Society must grant a charter of perpetuity and theoretical immortality to the entity of the business enterprise, and thereby it must grant a degree of authority to the managers that lead the business enterprise. Managers must accept the moral obligation granted by society to guide their businesses for the common good of both the company and the social body of which it is an organ.
Under that social contract, managers cannot base their decisions purely on the interests of the owner of the property. Society expects and requires the management of a business enterprise to assume some responsibility for the public good.
This responsibility can take a number of different forms. A classical expectation is that business managers shall operate within an ethical standard of conduct. This means that managers are expected to place the common good and the freedom of the other stakeholders above their own interests and those of the companies they work for. This ethical standard of conduct has come into question with the recent management shakeup at Berkshire Hathaway.
For the modern business enterprise to survive, it must recruit the ablest, best educated, and most dedicated people available into its service. The promise of a career or economic success is not enough to attract those people. People require a vision and a sense of mission. We human beings want to satisfy a desire to make a meaningful contribution to our community and society. Therefore, to attract the best and brightest, a business and its management must embrace public responsibility. The business enterprise must demand that management consider the enterprise’s public responsibilities at all times. Management defines and prescribes the marketing, pricing, patent, and labor policies of the enterprise.
Business decisions carry a social impact. The first responsibility of a business to society is to operate at a profit—a profit that ensures growth. Management has a moral obligation to maintain the wealth production and maintain the resources to make adequate profit to offset the risk of economic activity. By increasing the wealth-producing capacity of its resources, the enterprise increases the wealth of society. A growing enterprise creates the means for society to live, to thrive, and to pursue happiness.
Critics of capitalism argue that business managers operate only out of greed.
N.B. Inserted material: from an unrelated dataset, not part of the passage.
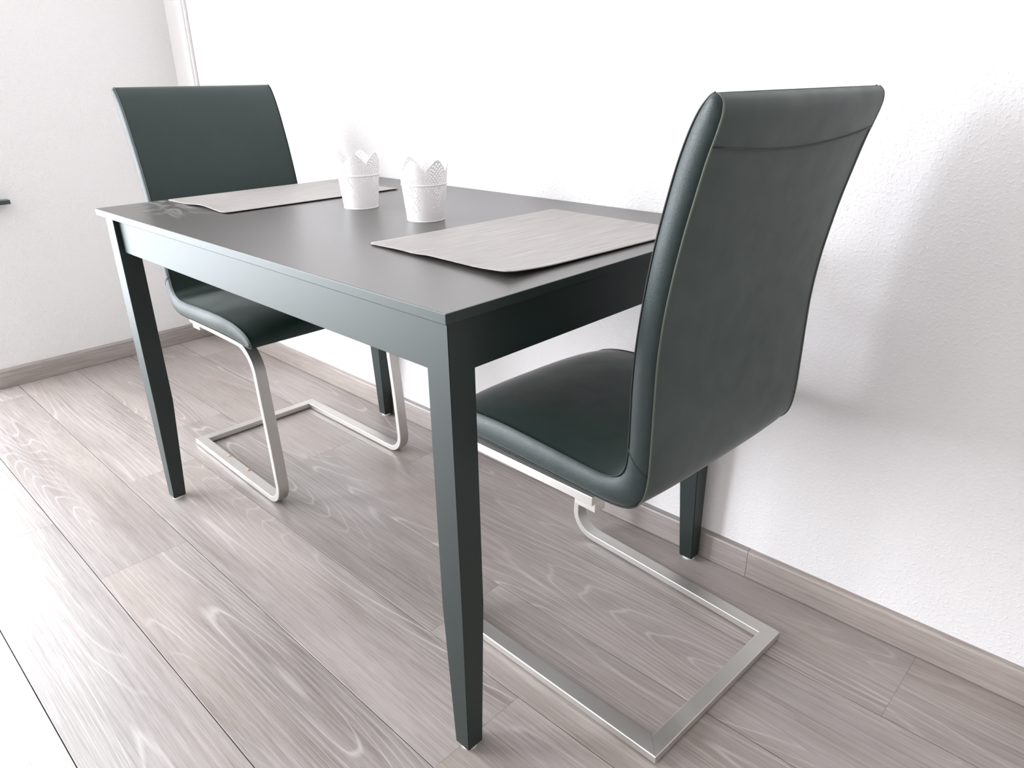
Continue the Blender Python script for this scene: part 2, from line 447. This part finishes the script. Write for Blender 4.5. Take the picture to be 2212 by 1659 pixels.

But the history of the previous century clearly demonstrated how socialistic or communistic enslavement of wealth did much more damage to society than the greed of the captains of business. Socialist greed for power corrupted, murdered, maimed, and stunted the growth of many societies.
Look to the successful and sustained business enterprises in our world, those that have been with us for 10 generations or more, and you will see business enterprises led by teams that assert the management principle that the public good must be the private good of the enterprise. Many of us depend not only on the goods and services provided by these business entities, but also on the wealth created by them; we all are investors in those enterprises. We depend on those business enterprises because they provide us our economic livelihood.
It is the moral responsibility of the managers of a business enterprise to create wealth. Management's moral responsibility is to create sufficient profit to support the sustained growth of the enterprise. That profit must be sufficient to overcome the risk of loss that the business enterprise will encounter. Profit is never a sure bet—there are fat years and there are lean years.
High taxation will always chase capital to where it is appreciated, not scorned. Only when the reward greatly outweighs the risk can a business enterprise survive withering taxation.
Excessive taxation of success is a morally corrupt form of punishment.